## What the task requires:
Give the data below again exactly as it stands. Omit the pictures.

## Dataset excerpt:

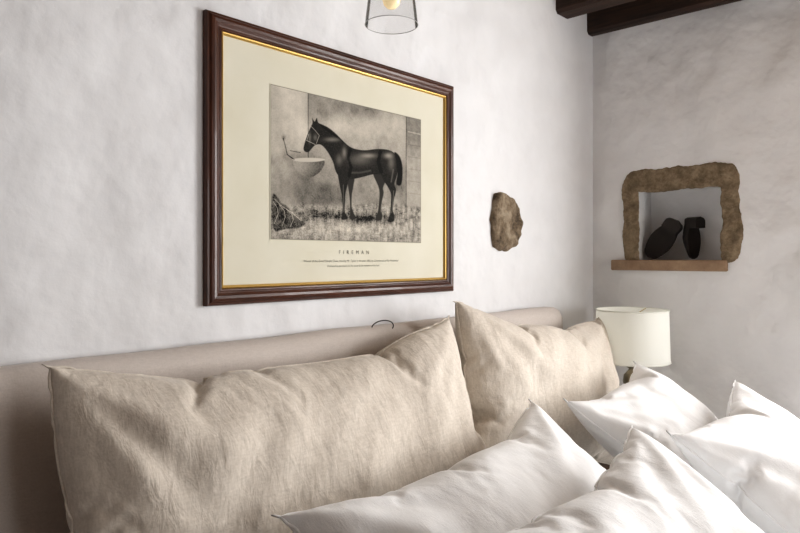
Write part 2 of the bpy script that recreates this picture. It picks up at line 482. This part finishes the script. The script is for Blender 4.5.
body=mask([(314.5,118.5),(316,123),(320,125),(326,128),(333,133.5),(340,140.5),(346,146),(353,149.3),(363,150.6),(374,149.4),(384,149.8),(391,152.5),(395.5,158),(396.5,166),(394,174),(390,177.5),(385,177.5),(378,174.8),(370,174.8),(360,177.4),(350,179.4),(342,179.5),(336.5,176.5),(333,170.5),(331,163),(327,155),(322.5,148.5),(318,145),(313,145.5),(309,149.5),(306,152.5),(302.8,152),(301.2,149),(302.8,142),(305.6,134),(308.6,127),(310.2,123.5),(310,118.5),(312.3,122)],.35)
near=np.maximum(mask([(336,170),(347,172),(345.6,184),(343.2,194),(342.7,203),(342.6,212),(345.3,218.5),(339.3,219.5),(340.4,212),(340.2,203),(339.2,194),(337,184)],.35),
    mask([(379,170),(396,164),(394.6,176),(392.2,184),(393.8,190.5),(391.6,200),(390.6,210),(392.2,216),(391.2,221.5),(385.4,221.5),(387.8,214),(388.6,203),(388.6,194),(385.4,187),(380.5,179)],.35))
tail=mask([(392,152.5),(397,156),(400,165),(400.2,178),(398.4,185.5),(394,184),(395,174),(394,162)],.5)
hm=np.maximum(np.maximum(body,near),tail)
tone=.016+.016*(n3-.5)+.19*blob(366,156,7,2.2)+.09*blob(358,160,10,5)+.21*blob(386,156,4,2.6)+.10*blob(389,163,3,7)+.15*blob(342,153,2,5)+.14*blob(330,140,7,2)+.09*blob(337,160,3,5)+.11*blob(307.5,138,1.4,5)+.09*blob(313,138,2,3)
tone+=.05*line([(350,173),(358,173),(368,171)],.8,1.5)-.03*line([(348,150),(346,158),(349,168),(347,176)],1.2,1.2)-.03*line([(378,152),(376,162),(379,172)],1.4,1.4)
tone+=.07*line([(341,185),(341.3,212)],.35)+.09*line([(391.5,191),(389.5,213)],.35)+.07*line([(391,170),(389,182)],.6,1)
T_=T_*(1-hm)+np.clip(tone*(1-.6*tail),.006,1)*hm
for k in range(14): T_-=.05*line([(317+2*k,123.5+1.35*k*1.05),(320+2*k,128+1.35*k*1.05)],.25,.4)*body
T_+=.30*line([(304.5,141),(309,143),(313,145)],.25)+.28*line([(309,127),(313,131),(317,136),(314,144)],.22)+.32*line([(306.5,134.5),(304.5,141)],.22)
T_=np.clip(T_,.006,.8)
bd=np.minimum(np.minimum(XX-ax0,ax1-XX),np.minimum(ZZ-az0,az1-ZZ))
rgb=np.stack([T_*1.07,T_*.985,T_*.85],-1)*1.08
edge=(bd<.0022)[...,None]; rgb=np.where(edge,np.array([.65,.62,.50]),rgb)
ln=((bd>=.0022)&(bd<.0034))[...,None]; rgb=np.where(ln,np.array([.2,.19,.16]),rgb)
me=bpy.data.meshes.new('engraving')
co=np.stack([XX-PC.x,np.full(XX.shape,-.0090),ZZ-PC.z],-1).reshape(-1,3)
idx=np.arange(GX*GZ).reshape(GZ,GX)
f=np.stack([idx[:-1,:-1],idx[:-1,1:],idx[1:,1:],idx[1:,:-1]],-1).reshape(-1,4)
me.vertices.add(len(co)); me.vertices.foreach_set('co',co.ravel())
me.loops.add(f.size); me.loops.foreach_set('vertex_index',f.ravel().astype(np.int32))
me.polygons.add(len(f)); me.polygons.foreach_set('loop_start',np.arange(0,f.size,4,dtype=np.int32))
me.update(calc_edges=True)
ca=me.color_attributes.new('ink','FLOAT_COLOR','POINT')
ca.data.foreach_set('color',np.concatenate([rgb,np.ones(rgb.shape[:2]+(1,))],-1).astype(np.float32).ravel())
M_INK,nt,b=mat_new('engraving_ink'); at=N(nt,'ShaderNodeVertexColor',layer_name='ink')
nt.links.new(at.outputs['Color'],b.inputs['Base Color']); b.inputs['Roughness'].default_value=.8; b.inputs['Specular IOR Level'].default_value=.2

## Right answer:
Write part 2 of the bpy script that recreates this picture. It picks up at line 482. This part finishes the script. The script is for Blender 4.5.
body=mask([(314.5,118.5),(316,123),(320,125),(326,128),(333,133.5),(340,140.5),(346,146),(353,149.3),(363,150.6),(374,149.4),(384,149.8),(391,152.5),(395.5,158),(396.5,166),(394,174),(390,177.5),(385,177.5),(378,174.8),(370,174.8),(360,177.4),(350,179.4),(342,179.5),(336.5,176.5),(333,170.5),(331,163),(327,155),(322.5,148.5),(318,145),(313,145.5),(309,149.5),(306,152.5),(302.8,152),(301.2,149),(302.8,142),(305.6,134),(308.6,127),(310.2,123.5),(310,118.5),(312.3,122)],.35)
near=np.maximum(mask([(336,170),(347,172),(345.6,184),(343.2,194),(342.7,203),(342.6,212),(345.3,218.5),(339.3,219.5),(340.4,212),(340.2,203),(339.2,194),(337,184)],.35),
    mask([(379,170),(396,164),(394.6,176),(392.2,184),(393.8,190.5),(391.6,200),(390.6,210),(392.2,216),(391.2,221.5),(385.4,221.5),(387.8,214),(388.6,203),(388.6,194),(385.4,187),(380.5,179)],.35))
tail=mask([(392,152.5),(397,156),(400,165),(400.2,178),(398.4,185.5),(394,184),(395,174),(394,162)],.5)
hm=np.maximum(np.maximum(body,near),tail)
tone=.016+.016*(n3-.5)+.19*blob(366,156,7,2.2)+.09*blob(358,160,10,5)+.21*blob(386,156,4,2.6)+.10*blob(389,163,3,7)+.15*blob(342,153,2,5)+.14*blob(330,140,7,2)+.09*blob(337,160,3,5)+.11*blob(307.5,138,1.4,5)+.09*blob(313,138,2,3)
tone+=.05*line([(350,173),(358,173),(368,171)],.8,1.5)-.03*line([(348,150),(346,158),(349,168),(347,176)],1.2,1.2)-.03*line([(378,152),(376,162),(379,172)],1.4,1.4)
tone+=.07*line([(341,185),(341.3,212)],.35)+.09*line([(391.5,191),(389.5,213)],.35)+.07*line([(391,170),(389,182)],.6,1)
T_=T_*(1-hm)+np.clip(tone*(1-.6*tail),.006,1)*hm
for k in range(14): T_-=.05*line([(317+2*k,123.5+1.35*k*1.05),(320+2*k,128+1.35*k*1.05)],.25,.4)*body
T_+=.30*line([(304.5,141),(309,143),(313,145)],.25)+.28*line([(309,127),(313,131),(317,136),(314,144)],.22)+.32*line([(306.5,134.5),(304.5,141)],.22)
T_=np.clip(T_,.006,.8)
bd=np.minimum(np.minimum(XX-ax0,ax1-XX),np.minimum(ZZ-az0,az1-ZZ))
rgb=np.stack([T_*1.07,T_*.985,T_*.85],-1)*1.08
edge=(bd<.0022)[...,None]; rgb=np.where(edge,np.array([.65,.62,.50]),rgb)
ln=((bd>=.0022)&(bd<.0034))[...,None]; rgb=np.where(ln,np.array([.2,.19,.16]),rgb)
me=bpy.data.meshes.new('engraving')
co=np.stack([XX-PC.x,np.full(XX.shape,-.0090),ZZ-PC.z],-1).reshape(-1,3)
idx=np.arange(GX*GZ).reshape(GZ,GX)
f=np.stack([idx[:-1,:-1],idx[:-1,1:],idx[1:,1:],idx[1:,:-1]],-1).reshape(-1,4)
me.vertices.add(len(co)); me.vertices.foreach_set('co',co.ravel())
me.loops.add(f.size); me.loops.foreach_set('vertex_index',f.ravel().astype(np.int32))
me.polygons.add(len(f)); me.polygons.foreach_set('loop_start',np.arange(0,f.size,4,dtype=np.int32))
me.update(calc_edges=True)
ca=me.color_attributes.new('ink','FLOAT_COLOR','POINT')
ca.data.foreach_set('color',np.concatenate([rgb,np.ones(rgb.shape[:2]+(1,))],-1).astype(np.float32).ravel())
M_INK,nt,b=mat_new('engraving_ink'); at=N(nt,'ShaderNodeVertexColor',layer_name='ink')
nt.links.new(at.outputs['Color'],b.inputs['Base Color']); b.inputs['Roughness'].default_value=.8; b.inputs['Specular IOR Level'].default_value=.2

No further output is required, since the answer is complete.